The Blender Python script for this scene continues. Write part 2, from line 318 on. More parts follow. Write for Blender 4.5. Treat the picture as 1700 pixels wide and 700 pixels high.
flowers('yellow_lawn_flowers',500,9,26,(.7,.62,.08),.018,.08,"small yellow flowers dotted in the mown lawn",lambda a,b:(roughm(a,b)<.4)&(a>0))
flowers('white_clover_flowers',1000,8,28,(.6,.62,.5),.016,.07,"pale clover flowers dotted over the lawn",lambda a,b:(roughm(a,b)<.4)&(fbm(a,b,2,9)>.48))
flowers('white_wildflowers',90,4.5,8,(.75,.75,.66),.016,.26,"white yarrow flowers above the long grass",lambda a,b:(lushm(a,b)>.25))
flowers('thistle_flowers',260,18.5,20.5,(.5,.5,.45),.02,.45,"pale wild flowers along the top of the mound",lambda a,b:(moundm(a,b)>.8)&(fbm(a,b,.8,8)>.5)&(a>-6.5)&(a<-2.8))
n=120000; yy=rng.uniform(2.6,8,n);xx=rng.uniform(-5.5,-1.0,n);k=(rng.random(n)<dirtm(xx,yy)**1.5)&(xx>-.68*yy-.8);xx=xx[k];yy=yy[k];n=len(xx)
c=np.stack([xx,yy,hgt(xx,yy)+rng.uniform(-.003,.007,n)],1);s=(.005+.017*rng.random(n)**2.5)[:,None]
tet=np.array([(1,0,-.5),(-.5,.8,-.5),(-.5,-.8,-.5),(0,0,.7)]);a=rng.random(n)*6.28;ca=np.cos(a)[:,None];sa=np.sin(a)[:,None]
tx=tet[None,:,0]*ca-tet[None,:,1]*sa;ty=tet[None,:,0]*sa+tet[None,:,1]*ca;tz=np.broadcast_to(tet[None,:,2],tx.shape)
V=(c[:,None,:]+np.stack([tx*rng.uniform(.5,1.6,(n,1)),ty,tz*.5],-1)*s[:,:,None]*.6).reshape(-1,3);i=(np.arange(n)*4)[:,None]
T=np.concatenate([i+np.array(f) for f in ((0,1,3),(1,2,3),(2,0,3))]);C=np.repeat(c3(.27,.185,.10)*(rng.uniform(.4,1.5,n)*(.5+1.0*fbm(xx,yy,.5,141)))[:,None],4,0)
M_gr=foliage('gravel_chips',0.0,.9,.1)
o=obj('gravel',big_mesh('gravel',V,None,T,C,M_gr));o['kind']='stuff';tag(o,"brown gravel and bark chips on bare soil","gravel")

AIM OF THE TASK
Print out the whole listing exactly as it appears.

ANSWER TO THIS EXERCISE
The Blender Python script for this scene continues. Write part 2, from line 318 on. More parts follow. Write for Blender 4.5. Treat the picture as 1700 pixels wide and 700 pixels high.
flowers('yellow_lawn_flowers',500,9,26,(.7,.62,.08),.018,.08,"small yellow flowers dotted in the mown lawn",lambda a,b:(roughm(a,b)<.4)&(a>0))
flowers('white_clover_flowers',1000,8,28,(.6,.62,.5),.016,.07,"pale clover flowers dotted over the lawn",lambda a,b:(roughm(a,b)<.4)&(fbm(a,b,2,9)>.48))
flowers('white_wildflowers',90,4.5,8,(.75,.75,.66),.016,.26,"white yarrow flowers above the long grass",lambda a,b:(lushm(a,b)>.25))
flowers('thistle_flowers',260,18.5,20.5,(.5,.5,.45),.02,.45,"pale wild flowers along the top of the mound",lambda a,b:(moundm(a,b)>.8)&(fbm(a,b,.8,8)>.5)&(a>-6.5)&(a<-2.8))
n=120000; yy=rng.uniform(2.6,8,n);xx=rng.uniform(-5.5,-1.0,n);k=(rng.random(n)<dirtm(xx,yy)**1.5)&(xx>-.68*yy-.8);xx=xx[k];yy=yy[k];n=len(xx)
c=np.stack([xx,yy,hgt(xx,yy)+rng.uniform(-.003,.007,n)],1);s=(.005+.017*rng.random(n)**2.5)[:,None]
tet=np.array([(1,0,-.5),(-.5,.8,-.5),(-.5,-.8,-.5),(0,0,.7)]);a=rng.random(n)*6.28;ca=np.cos(a)[:,None];sa=np.sin(a)[:,None]
tx=tet[None,:,0]*ca-tet[None,:,1]*sa;ty=tet[None,:,0]*sa+tet[None,:,1]*ca;tz=np.broadcast_to(tet[None,:,2],tx.shape)
V=(c[:,None,:]+np.stack([tx*rng.uniform(.5,1.6,(n,1)),ty,tz*.5],-1)*s[:,:,None]*.6).reshape(-1,3);i=(np.arange(n)*4)[:,None]
T=np.concatenate([i+np.array(f) for f in ((0,1,3),(1,2,3),(2,0,3))]);C=np.repeat(c3(.27,.185,.10)*(rng.uniform(.4,1.5,n)*(.5+1.0*fbm(xx,yy,.5,141)))[:,None],4,0)
M_gr=foliage('gravel_chips',0.0,.9,.1)
o=obj('gravel',big_mesh('gravel',V,None,T,C,M_gr));o['kind']='stuff';tag(o,"brown gravel and bark chips on bare soil","gravel")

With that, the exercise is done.